A final consideration concerns those faithful who for various reasons choose to attend churches officiated by priests of the Fraternity of St Pius X. This Jubilee Year of Mercy excludes no one. From various quarters, several Brother Bishops have told me of their good faith and sacramental practice, combined however with an uneasy situation from the pastoral standpoint. I trust that in the near future solutions may be found to recover full communion with the priests and superiors of the Fraternity. In the meantime, motivated by the need to respond to the good of these faithful, through my own disposition, I establish that those who during the Holy Year of Mercy  approach these priests of the Fraternity of St Pius X to celebrate the Sacrament of Reconciliation shall validly and licitly receive the absolution of their sins.

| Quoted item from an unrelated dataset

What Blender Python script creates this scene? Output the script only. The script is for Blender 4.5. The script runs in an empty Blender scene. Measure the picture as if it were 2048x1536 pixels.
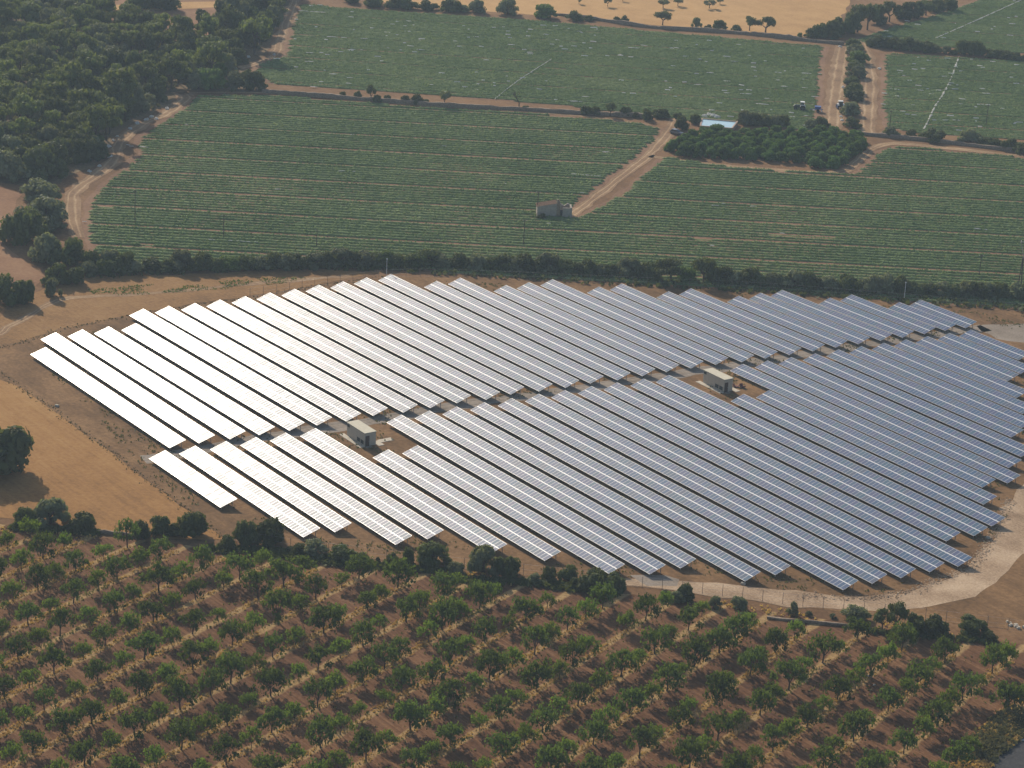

This is a huge deal. For anyone who doesn’t know who SSPX is, they are an organization that started in 1970 by Archbishop Lefebvre in response to the Second Vatican Counsel and the changes in the Liturgy that followed. Currently they are in over 60 countries, with 600 valid priests, hundreds of chapels, scores of schools (K-12), and nearly 10 seminaries with the main one in Switzerland. Since Pope Saint John Paul II excommunicated Lefebvre and his four new bishops for illicitly consecrating them in 1988, here are some milestones leading up to where we find ourselves at today:

  • 2007 – Pope Benedict XVI issued Summorum Pontificum, liberating the Traditional Latin Mass (extraordinary form) for the first time since 1970
  • 2009- Pope Benedict XVI lifted the 1988 excommunications placed by Pope Saint John Paul II
  • 2009 – Conversations on bridging the gap between the Vatican and SSPX took place, ending in 2011 and resurfacing a couple times in 2012
  • 2014 – Pope Francis allows SSPX priests to hold Mass in St. Peter’s Basilica (video below)
  • 2015 – SSPX holds a large public demonstration and Mass in response to a “Black Mass” being held in Oklahoma City (video below documenting the event–worth watching)
  • 2015 – Bishop Schneider (Kazakhstan) said in an interview: “To my knowledge there are no weighty reasons in order to deny the clergy and faithful of the SSPX the official canonical recognition, meanwhile they should be accepted as they are.”

So what of this letter? Well, it’s interesting that Pope Francis–seen by many as a progressive or “liberal” pope (a term I disagree with)–has been making some of the biggest strides to reconciling a group that is, conversely, seen by many as traditional and “conservative” (I will point out again that I disagree with these terms when it comes to Catholicism). Now he is using his authority to validate the absolution of their confessions in the upcoming ‘Year of Mercy’. Their Masses still remain valid yet illicit.

He also made a point to add “I trust that in the near future solutions may be found to recover full communion with the priests and superiors of the Fraternity”. This could very well come in the next year. Why would Francis give them the ability to validly absolve people through the sacrament of Confession and then remove that ability exactly a year after? That would be ridiculous.

It has already been pointed out that the Latin Mass has been flourishing under Francis;  that, along with the recent events, means that Francis in indeed no obstacle to the Traditional Latin Mass–something that was feared by some early on. This entire situation is very interesting.

There is no doubt they are not a schismatic group because anyone involved in a schism is automatically excommunicated–they are not (and the now-lifted 1988 excommunications were for a different reason). They are simply not in full communion with the Roman Church due to their odd and “irregular” canonical status which many attribute simply to a situation that was blown out of proportion. However, I must caution that I do not know everything about SSPX history meaning I do not consider myself informed enough to form a solid opinion of the situation.